▸ Problem to solve: Each line that follows is to be retyped exactly.

▸ Dataset extract:

⟨

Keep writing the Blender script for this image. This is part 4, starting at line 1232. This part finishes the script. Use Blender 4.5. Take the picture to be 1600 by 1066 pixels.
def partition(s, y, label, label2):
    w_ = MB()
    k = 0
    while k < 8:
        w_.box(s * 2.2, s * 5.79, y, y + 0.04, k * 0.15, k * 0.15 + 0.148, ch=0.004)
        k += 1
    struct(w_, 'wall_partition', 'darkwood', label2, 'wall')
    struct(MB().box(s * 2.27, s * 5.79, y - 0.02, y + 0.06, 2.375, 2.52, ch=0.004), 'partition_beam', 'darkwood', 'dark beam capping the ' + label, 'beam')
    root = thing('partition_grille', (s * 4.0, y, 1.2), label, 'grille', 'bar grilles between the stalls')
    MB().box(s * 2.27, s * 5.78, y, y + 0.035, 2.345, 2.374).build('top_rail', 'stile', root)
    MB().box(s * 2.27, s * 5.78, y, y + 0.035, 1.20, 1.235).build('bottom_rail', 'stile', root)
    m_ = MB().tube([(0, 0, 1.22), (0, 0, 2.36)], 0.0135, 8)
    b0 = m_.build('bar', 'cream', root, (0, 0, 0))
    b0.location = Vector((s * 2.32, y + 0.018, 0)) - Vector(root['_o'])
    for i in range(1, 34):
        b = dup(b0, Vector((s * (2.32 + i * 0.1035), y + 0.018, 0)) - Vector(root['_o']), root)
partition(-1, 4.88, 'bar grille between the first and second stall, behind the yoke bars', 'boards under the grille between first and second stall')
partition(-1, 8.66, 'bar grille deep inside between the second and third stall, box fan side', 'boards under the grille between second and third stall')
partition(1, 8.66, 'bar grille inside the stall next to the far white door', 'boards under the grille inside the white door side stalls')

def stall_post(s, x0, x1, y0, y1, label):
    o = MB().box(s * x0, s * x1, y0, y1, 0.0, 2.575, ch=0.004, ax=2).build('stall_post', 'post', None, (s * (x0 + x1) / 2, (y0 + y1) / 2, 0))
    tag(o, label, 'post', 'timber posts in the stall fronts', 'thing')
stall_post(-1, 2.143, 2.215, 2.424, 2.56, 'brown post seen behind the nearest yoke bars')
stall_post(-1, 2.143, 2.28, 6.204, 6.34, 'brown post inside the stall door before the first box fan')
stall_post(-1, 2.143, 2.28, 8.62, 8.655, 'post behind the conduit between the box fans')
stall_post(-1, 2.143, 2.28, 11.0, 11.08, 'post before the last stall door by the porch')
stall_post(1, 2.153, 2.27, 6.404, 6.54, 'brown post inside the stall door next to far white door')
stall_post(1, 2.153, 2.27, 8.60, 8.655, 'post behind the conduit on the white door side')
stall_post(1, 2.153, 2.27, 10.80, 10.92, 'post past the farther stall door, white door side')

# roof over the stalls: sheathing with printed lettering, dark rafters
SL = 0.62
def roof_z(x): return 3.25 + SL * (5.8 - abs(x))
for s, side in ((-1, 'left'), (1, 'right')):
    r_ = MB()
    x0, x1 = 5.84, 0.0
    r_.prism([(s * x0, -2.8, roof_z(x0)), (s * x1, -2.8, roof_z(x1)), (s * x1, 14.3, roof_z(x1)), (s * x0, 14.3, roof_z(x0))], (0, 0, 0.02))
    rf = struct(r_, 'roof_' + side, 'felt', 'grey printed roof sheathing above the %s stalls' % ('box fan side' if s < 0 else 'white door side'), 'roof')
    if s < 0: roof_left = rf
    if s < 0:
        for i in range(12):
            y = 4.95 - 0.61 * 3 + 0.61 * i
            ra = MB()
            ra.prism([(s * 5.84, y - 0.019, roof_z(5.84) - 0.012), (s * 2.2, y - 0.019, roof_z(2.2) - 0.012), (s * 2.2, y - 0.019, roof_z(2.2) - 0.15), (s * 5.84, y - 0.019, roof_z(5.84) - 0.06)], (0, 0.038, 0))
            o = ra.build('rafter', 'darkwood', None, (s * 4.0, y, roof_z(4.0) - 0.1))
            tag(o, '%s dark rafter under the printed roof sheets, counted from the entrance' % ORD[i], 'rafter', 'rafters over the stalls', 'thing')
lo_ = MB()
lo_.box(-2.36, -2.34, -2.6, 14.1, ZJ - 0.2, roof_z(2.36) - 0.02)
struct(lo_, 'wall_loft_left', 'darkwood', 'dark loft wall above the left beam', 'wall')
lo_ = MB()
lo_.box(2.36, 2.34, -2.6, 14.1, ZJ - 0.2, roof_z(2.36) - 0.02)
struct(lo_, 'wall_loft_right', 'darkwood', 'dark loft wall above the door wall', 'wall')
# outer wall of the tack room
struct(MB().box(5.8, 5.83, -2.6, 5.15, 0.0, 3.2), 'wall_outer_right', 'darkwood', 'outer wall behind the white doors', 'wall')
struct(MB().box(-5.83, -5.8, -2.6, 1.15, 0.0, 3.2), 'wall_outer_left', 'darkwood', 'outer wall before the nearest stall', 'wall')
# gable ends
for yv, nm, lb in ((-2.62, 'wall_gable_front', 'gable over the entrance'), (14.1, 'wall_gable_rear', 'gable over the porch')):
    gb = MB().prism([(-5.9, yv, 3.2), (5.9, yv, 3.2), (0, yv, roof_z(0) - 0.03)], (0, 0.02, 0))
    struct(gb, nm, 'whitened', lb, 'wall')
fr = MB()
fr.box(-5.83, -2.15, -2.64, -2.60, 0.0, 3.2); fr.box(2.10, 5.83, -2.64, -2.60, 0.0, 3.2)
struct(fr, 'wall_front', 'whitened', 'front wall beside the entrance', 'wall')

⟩

▸ Right answer:
Keep writing the Blender script for this image. This is part 4, starting at line 1232. This part finishes the script. Use Blender 4.5. Take the picture to be 1600 by 1066 pixels.
def partition(s, y, label, label2):
    w_ = MB()
    k = 0
    while k < 8:
        w_.box(s * 2.2, s * 5.79, y, y + 0.04, k * 0.15, k * 0.15 + 0.148, ch=0.004)
        k += 1
    struct(w_, 'wall_partition', 'darkwood', label2, 'wall')
    struct(MB().box(s * 2.27, s * 5.79, y - 0.02, y + 0.06, 2.375, 2.52, ch=0.004), 'partition_beam', 'darkwood', 'dark beam capping the ' + label, 'beam')
    root = thing('partition_grille', (s * 4.0, y, 1.2), label, 'grille', 'bar grilles between the stalls')
    MB().box(s * 2.27, s * 5.78, y, y + 0.035, 2.345, 2.374).build('top_rail', 'stile', root)
    MB().box(s * 2.27, s * 5.78, y, y + 0.035, 1.20, 1.235).build('bottom_rail', 'stile', root)
    m_ = MB().tube([(0, 0, 1.22), (0, 0, 2.36)], 0.0135, 8)
    b0 = m_.build('bar', 'cream', root, (0, 0, 0))
    b0.location = Vector((s * 2.32, y + 0.018, 0)) - Vector(root['_o'])
    for i in range(1, 34):
        b = dup(b0, Vector((s * (2.32 + i * 0.1035), y + 0.018, 0)) - Vector(root['_o']), root)
partition(-1, 4.88, 'bar grille between the first and second stall, behind the yoke bars', 'boards under the grille between first and second stall')
partition(-1, 8.66, 'bar grille deep inside between the second and third stall, box fan side', 'boards under the grille between second and third stall')
partition(1, 8.66, 'bar grille inside the stall next to the far white door', 'boards under the grille inside the white door side stalls')

def stall_post(s, x0, x1, y0, y1, label):
    o = MB().box(s * x0, s * x1, y0, y1, 0.0, 2.575, ch=0.004, ax=2).build('stall_post', 'post', None, (s * (x0 + x1) / 2, (y0 + y1) / 2, 0))
    tag(o, label, 'post', 'timber posts in the stall fronts', 'thing')
stall_post(-1, 2.143, 2.215, 2.424, 2.56, 'brown post seen behind the nearest yoke bars')
stall_post(-1, 2.143, 2.28, 6.204, 6.34, 'brown post inside the stall door before the first box fan')
stall_post(-1, 2.143, 2.28, 8.62, 8.655, 'post behind the conduit between the box fans')
stall_post(-1, 2.143, 2.28, 11.0, 11.08, 'post before the last stall door by the porch')
stall_post(1, 2.153, 2.27, 6.404, 6.54, 'brown post inside the stall door next to far white door')
stall_post(1, 2.153, 2.27, 8.60, 8.655, 'post behind the conduit on the white door side')
stall_post(1, 2.153, 2.27, 10.80, 10.92, 'post past the farther stall door, white door side')

# roof over the stalls: sheathing with printed lettering, dark rafters
SL = 0.62
def roof_z(x): return 3.25 + SL * (5.8 - abs(x))
for s, side in ((-1, 'left'), (1, 'right')):
    r_ = MB()
    x0, x1 = 5.84, 0.0
    r_.prism([(s * x0, -2.8, roof_z(x0)), (s * x1, -2.8, roof_z(x1)), (s * x1, 14.3, roof_z(x1)), (s * x0, 14.3, roof_z(x0))], (0, 0, 0.02))
    rf = struct(r_, 'roof_' + side, 'felt', 'grey printed roof sheathing above the %s stalls' % ('box fan side' if s < 0 else 'white door side'), 'roof')
    if s < 0: roof_left = rf
    if s < 0:
        for i in range(12):
            y = 4.95 - 0.61 * 3 + 0.61 * i
            ra = MB()
            ra.prism([(s * 5.84, y - 0.019, roof_z(5.84) - 0.012), (s * 2.2, y - 0.019, roof_z(2.2) - 0.012), (s * 2.2, y - 0.019, roof_z(2.2) - 0.15), (s * 5.84, y - 0.019, roof_z(5.84) - 0.06)], (0, 0.038, 0))
            o = ra.build('rafter', 'darkwood', None, (s * 4.0, y, roof_z(4.0) - 0.1))
            tag(o, '%s dark rafter under the printed roof sheets, counted from the entrance' % ORD[i], 'rafter', 'rafters over the stalls', 'thing')
lo_ = MB()
lo_.box(-2.36, -2.34, -2.6, 14.1, ZJ - 0.2, roof_z(2.36) - 0.02)
struct(lo_, 'wall_loft_left', 'darkwood', 'dark loft wall above the left beam', 'wall')
lo_ = MB()
lo_.box(2.36, 2.34, -2.6, 14.1, ZJ - 0.2, roof_z(2.36) - 0.02)
struct(lo_, 'wall_loft_right', 'darkwood', 'dark loft wall above the door wall', 'wall')
# outer wall of the tack room
struct(MB().box(5.8, 5.83, -2.6, 5.15, 0.0, 3.2), 'wall_outer_right', 'darkwood', 'outer wall behind the white doors', 'wall')
struct(MB().box(-5.83, -5.8, -2.6, 1.15, 0.0, 3.2), 'wall_outer_left', 'darkwood', 'outer wall before the nearest stall', 'wall')
# gable ends
for yv, nm, lb in ((-2.62, 'wall_gable_front', 'gable over the entrance'), (14.1, 'wall_gable_rear', 'gable over the porch')):
    gb = MB().prism([(-5.9, yv, 3.2), (5.9, yv, 3.2), (0, yv, roof_z(0) - 0.03)], (0, 0.02, 0))
    struct(gb, nm, 'whitened', lb, 'wall')
fr = MB()
fr.box(-5.83, -2.15, -2.64, -2.60, 0.0, 3.2); fr.box(2.10, 5.83, -2.64, -2.60, 0.0, 3.2)
struct(fr, 'wall_front', 'whitened', 'front wall beside the entrance', 'wall')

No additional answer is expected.